+++ Given data +++

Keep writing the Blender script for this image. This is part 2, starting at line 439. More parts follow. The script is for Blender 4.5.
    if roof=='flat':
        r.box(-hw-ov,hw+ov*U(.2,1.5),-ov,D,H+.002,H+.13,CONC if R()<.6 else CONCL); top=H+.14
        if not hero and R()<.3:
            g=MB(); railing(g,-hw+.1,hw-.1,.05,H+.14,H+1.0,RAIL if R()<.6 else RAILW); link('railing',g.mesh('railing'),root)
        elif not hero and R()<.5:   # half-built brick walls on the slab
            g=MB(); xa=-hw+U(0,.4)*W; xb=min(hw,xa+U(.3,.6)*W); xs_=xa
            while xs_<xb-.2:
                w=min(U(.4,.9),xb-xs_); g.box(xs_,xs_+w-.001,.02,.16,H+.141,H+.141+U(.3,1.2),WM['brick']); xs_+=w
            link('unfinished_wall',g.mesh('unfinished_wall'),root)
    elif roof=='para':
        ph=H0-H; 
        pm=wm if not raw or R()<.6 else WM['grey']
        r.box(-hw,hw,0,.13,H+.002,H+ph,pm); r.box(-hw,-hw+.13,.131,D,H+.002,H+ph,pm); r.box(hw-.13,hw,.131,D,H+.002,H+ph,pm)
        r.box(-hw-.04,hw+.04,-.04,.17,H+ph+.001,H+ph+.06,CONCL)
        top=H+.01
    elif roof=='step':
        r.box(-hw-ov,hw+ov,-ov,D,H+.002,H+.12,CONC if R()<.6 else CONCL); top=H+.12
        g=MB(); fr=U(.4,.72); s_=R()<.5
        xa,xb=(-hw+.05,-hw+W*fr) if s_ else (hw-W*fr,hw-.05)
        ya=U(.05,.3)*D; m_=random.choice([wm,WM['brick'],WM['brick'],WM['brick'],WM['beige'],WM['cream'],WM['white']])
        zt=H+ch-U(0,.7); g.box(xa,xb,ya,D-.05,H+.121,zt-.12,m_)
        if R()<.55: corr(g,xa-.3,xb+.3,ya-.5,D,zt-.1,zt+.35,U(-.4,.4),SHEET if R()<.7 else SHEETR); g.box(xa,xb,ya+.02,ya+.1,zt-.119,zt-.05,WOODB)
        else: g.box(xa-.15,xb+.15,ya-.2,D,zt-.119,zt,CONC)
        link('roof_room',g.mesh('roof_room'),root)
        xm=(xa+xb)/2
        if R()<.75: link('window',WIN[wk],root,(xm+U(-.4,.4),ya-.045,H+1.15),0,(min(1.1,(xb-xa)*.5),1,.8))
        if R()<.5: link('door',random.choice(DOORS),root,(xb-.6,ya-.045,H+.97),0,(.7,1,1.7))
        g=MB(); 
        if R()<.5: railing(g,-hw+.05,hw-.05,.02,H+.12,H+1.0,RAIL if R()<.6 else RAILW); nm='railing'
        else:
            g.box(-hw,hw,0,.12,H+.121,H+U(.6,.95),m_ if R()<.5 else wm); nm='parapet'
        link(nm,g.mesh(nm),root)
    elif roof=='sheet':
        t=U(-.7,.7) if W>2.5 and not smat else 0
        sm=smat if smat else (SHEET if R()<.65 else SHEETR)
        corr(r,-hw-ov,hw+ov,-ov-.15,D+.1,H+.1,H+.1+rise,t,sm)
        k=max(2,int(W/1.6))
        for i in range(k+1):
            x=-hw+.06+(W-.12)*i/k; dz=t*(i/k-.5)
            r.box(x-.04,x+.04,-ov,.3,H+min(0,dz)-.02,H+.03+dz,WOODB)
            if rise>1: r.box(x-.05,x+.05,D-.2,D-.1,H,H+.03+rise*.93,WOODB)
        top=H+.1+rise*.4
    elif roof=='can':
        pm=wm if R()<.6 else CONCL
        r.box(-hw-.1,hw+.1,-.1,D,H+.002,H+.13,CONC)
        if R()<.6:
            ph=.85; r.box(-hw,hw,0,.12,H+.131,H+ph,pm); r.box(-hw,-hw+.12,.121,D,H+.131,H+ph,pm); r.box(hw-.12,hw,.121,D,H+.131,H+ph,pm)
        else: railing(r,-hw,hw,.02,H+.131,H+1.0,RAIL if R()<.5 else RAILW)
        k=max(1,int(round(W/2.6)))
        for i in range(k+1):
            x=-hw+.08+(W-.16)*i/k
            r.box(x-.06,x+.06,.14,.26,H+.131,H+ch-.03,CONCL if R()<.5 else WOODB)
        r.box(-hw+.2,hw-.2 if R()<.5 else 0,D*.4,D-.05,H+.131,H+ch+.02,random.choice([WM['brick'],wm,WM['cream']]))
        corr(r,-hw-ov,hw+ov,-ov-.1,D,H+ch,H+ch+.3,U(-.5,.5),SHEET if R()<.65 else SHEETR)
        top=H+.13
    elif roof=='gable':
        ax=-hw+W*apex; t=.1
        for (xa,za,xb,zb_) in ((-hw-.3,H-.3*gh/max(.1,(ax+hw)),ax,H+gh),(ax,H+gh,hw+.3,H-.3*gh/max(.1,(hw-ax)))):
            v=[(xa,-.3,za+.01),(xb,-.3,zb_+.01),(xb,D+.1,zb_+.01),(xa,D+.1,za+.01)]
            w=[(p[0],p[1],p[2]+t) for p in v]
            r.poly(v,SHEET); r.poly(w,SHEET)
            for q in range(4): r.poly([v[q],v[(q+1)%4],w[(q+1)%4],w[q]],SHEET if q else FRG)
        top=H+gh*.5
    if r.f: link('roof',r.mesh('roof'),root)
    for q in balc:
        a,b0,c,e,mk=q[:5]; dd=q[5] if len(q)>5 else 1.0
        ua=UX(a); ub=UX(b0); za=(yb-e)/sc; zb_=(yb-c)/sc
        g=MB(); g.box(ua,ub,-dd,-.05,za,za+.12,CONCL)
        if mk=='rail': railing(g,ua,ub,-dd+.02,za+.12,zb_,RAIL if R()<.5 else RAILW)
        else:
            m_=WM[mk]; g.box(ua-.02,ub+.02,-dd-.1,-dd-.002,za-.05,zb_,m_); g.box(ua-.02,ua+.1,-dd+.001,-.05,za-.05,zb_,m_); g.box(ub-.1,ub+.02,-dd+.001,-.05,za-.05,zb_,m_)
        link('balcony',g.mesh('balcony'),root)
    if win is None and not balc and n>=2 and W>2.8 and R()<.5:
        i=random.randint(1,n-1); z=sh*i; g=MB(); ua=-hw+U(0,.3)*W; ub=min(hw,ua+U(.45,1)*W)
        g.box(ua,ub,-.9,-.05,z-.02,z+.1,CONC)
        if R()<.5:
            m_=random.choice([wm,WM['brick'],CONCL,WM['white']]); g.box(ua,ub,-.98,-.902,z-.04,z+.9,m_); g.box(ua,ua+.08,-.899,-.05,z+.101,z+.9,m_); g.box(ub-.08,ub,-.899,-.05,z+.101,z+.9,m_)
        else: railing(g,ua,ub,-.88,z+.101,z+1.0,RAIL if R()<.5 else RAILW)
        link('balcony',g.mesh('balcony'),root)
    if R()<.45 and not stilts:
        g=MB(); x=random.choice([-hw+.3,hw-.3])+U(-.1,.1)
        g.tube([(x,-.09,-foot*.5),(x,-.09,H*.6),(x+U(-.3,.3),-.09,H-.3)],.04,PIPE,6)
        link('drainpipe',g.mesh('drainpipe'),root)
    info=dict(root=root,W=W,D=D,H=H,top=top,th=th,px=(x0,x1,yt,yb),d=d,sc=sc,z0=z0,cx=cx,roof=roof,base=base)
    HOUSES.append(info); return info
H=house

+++

**Problem to work on:**
Give the material above again, word for word.

**Worked answer:**
Keep writing the Blender script for this image. This is part 2, starting at line 439. More parts follow. The script is for Blender 4.5.
    if roof=='flat':
        r.box(-hw-ov,hw+ov*U(.2,1.5),-ov,D,H+.002,H+.13,CONC if R()<.6 else CONCL); top=H+.14
        if not hero and R()<.3:
            g=MB(); railing(g,-hw+.1,hw-.1,.05,H+.14,H+1.0,RAIL if R()<.6 else RAILW); link('railing',g.mesh('railing'),root)
        elif not hero and R()<.5:   # half-built brick walls on the slab
            g=MB(); xa=-hw+U(0,.4)*W; xb=min(hw,xa+U(.3,.6)*W); xs_=xa
            while xs_<xb-.2:
                w=min(U(.4,.9),xb-xs_); g.box(xs_,xs_+w-.001,.02,.16,H+.141,H+.141+U(.3,1.2),WM['brick']); xs_+=w
            link('unfinished_wall',g.mesh('unfinished_wall'),root)
    elif roof=='para':
        ph=H0-H; 
        pm=wm if not raw or R()<.6 else WM['grey']
        r.box(-hw,hw,0,.13,H+.002,H+ph,pm); r.box(-hw,-hw+.13,.131,D,H+.002,H+ph,pm); r.box(hw-.13,hw,.131,D,H+.002,H+ph,pm)
        r.box(-hw-.04,hw+.04,-.04,.17,H+ph+.001,H+ph+.06,CONCL)
        top=H+.01
    elif roof=='step':
        r.box(-hw-ov,hw+ov,-ov,D,H+.002,H+.12,CONC if R()<.6 else CONCL); top=H+.12
        g=MB(); fr=U(.4,.72); s_=R()<.5
        xa,xb=(-hw+.05,-hw+W*fr) if s_ else (hw-W*fr,hw-.05)
        ya=U(.05,.3)*D; m_=random.choice([wm,WM['brick'],WM['brick'],WM['brick'],WM['beige'],WM['cream'],WM['white']])
        zt=H+ch-U(0,.7); g.box(xa,xb,ya,D-.05,H+.121,zt-.12,m_)
        if R()<.55: corr(g,xa-.3,xb+.3,ya-.5,D,zt-.1,zt+.35,U(-.4,.4),SHEET if R()<.7 else SHEETR); g.box(xa,xb,ya+.02,ya+.1,zt-.119,zt-.05,WOODB)
        else: g.box(xa-.15,xb+.15,ya-.2,D,zt-.119,zt,CONC)
        link('roof_room',g.mesh('roof_room'),root)
        xm=(xa+xb)/2
        if R()<.75: link('window',WIN[wk],root,(xm+U(-.4,.4),ya-.045,H+1.15),0,(min(1.1,(xb-xa)*.5),1,.8))
        if R()<.5: link('door',random.choice(DOORS),root,(xb-.6,ya-.045,H+.97),0,(.7,1,1.7))
        g=MB(); 
        if R()<.5: railing(g,-hw+.05,hw-.05,.02,H+.12,H+1.0,RAIL if R()<.6 else RAILW); nm='railing'
        else:
            g.box(-hw,hw,0,.12,H+.121,H+U(.6,.95),m_ if R()<.5 else wm); nm='parapet'
        link(nm,g.mesh(nm),root)
    elif roof=='sheet':
        t=U(-.7,.7) if W>2.5 and not smat else 0
        sm=smat if smat else (SHEET if R()<.65 else SHEETR)
        corr(r,-hw-ov,hw+ov,-ov-.15,D+.1,H+.1,H+.1+rise,t,sm)
        k=max(2,int(W/1.6))
        for i in range(k+1):
            x=-hw+.06+(W-.12)*i/k; dz=t*(i/k-.5)
            r.box(x-.04,x+.04,-ov,.3,H+min(0,dz)-.02,H+.03+dz,WOODB)
            if rise>1: r.box(x-.05,x+.05,D-.2,D-.1,H,H+.03+rise*.93,WOODB)
        top=H+.1+rise*.4
    elif roof=='can':
        pm=wm if R()<.6 else CONCL
        r.box(-hw-.1,hw+.1,-.1,D,H+.002,H+.13,CONC)
        if R()<.6:
            ph=.85; r.box(-hw,hw,0,.12,H+.131,H+ph,pm); r.box(-hw,-hw+.12,.121,D,H+.131,H+ph,pm); r.box(hw-.12,hw,.121,D,H+.131,H+ph,pm)
        else: railing(r,-hw,hw,.02,H+.131,H+1.0,RAIL if R()<.5 else RAILW)
        k=max(1,int(round(W/2.6)))
        for i in range(k+1):
            x=-hw+.08+(W-.16)*i/k
            r.box(x-.06,x+.06,.14,.26,H+.131,H+ch-.03,CONCL if R()<.5 else WOODB)
        r.box(-hw+.2,hw-.2 if R()<.5 else 0,D*.4,D-.05,H+.131,H+ch+.02,random.choice([WM['brick'],wm,WM['cream']]))
        corr(r,-hw-ov,hw+ov,-ov-.1,D,H+ch,H+ch+.3,U(-.5,.5),SHEET if R()<.65 else SHEETR)
        top=H+.13
    elif roof=='gable':
        ax=-hw+W*apex; t=.1
        for (xa,za,xb,zb_) in ((-hw-.3,H-.3*gh/max(.1,(ax+hw)),ax,H+gh),(ax,H+gh,hw+.3,H-.3*gh/max(.1,(hw-ax)))):
            v=[(xa,-.3,za+.01),(xb,-.3,zb_+.01),(xb,D+.1,zb_+.01),(xa,D+.1,za+.01)]
            w=[(p[0],p[1],p[2]+t) for p in v]
            r.poly(v,SHEET); r.poly(w,SHEET)
            for q in range(4): r.poly([v[q],v[(q+1)%4],w[(q+1)%4],w[q]],SHEET if q else FRG)
        top=H+gh*.5
    if r.f: link('roof',r.mesh('roof'),root)
    for q in balc:
        a,b0,c,e,mk=q[:5]; dd=q[5] if len(q)>5 else 1.0
        ua=UX(a); ub=UX(b0); za=(yb-e)/sc; zb_=(yb-c)/sc
        g=MB(); g.box(ua,ub,-dd,-.05,za,za+.12,CONCL)
        if mk=='rail': railing(g,ua,ub,-dd+.02,za+.12,zb_,RAIL if R()<.5 else RAILW)
        else:
            m_=WM[mk]; g.box(ua-.02,ub+.02,-dd-.1,-dd-.002,za-.05,zb_,m_); g.box(ua-.02,ua+.1,-dd+.001,-.05,za-.05,zb_,m_); g.box(ub-.1,ub+.02,-dd+.001,-.05,za-.05,zb_,m_)
        link('balcony',g.mesh('balcony'),root)
    if win is None and not balc and n>=2 and W>2.8 and R()<.5:
        i=random.randint(1,n-1); z=sh*i; g=MB(); ua=-hw+U(0,.3)*W; ub=min(hw,ua+U(.45,1)*W)
        g.box(ua,ub,-.9,-.05,z-.02,z+.1,CONC)
        if R()<.5:
            m_=random.choice([wm,WM['brick'],CONCL,WM['white']]); g.box(ua,ub,-.98,-.902,z-.04,z+.9,m_); g.box(ua,ua+.08,-.899,-.05,z+.101,z+.9,m_); g.box(ub-.08,ub,-.899,-.05,z+.101,z+.9,m_)
        else: railing(g,ua,ub,-.88,z+.101,z+1.0,RAIL if R()<.5 else RAILW)
        link('balcony',g.mesh('balcony'),root)
    if R()<.45 and not stilts:
        g=MB(); x=random.choice([-hw+.3,hw-.3])+U(-.1,.1)
        g.tube([(x,-.09,-foot*.5),(x,-.09,H*.6),(x+U(-.3,.3),-.09,H-.3)],.04,PIPE,6)
        link('drainpipe',g.mesh('drainpipe'),root)
    info=dict(root=root,W=W,D=D,H=H,top=top,th=th,px=(x0,x1,yt,yb),d=d,sc=sc,z0=z0,cx=cx,roof=roof,base=base)
    HOUSES.append(info); return info
H=house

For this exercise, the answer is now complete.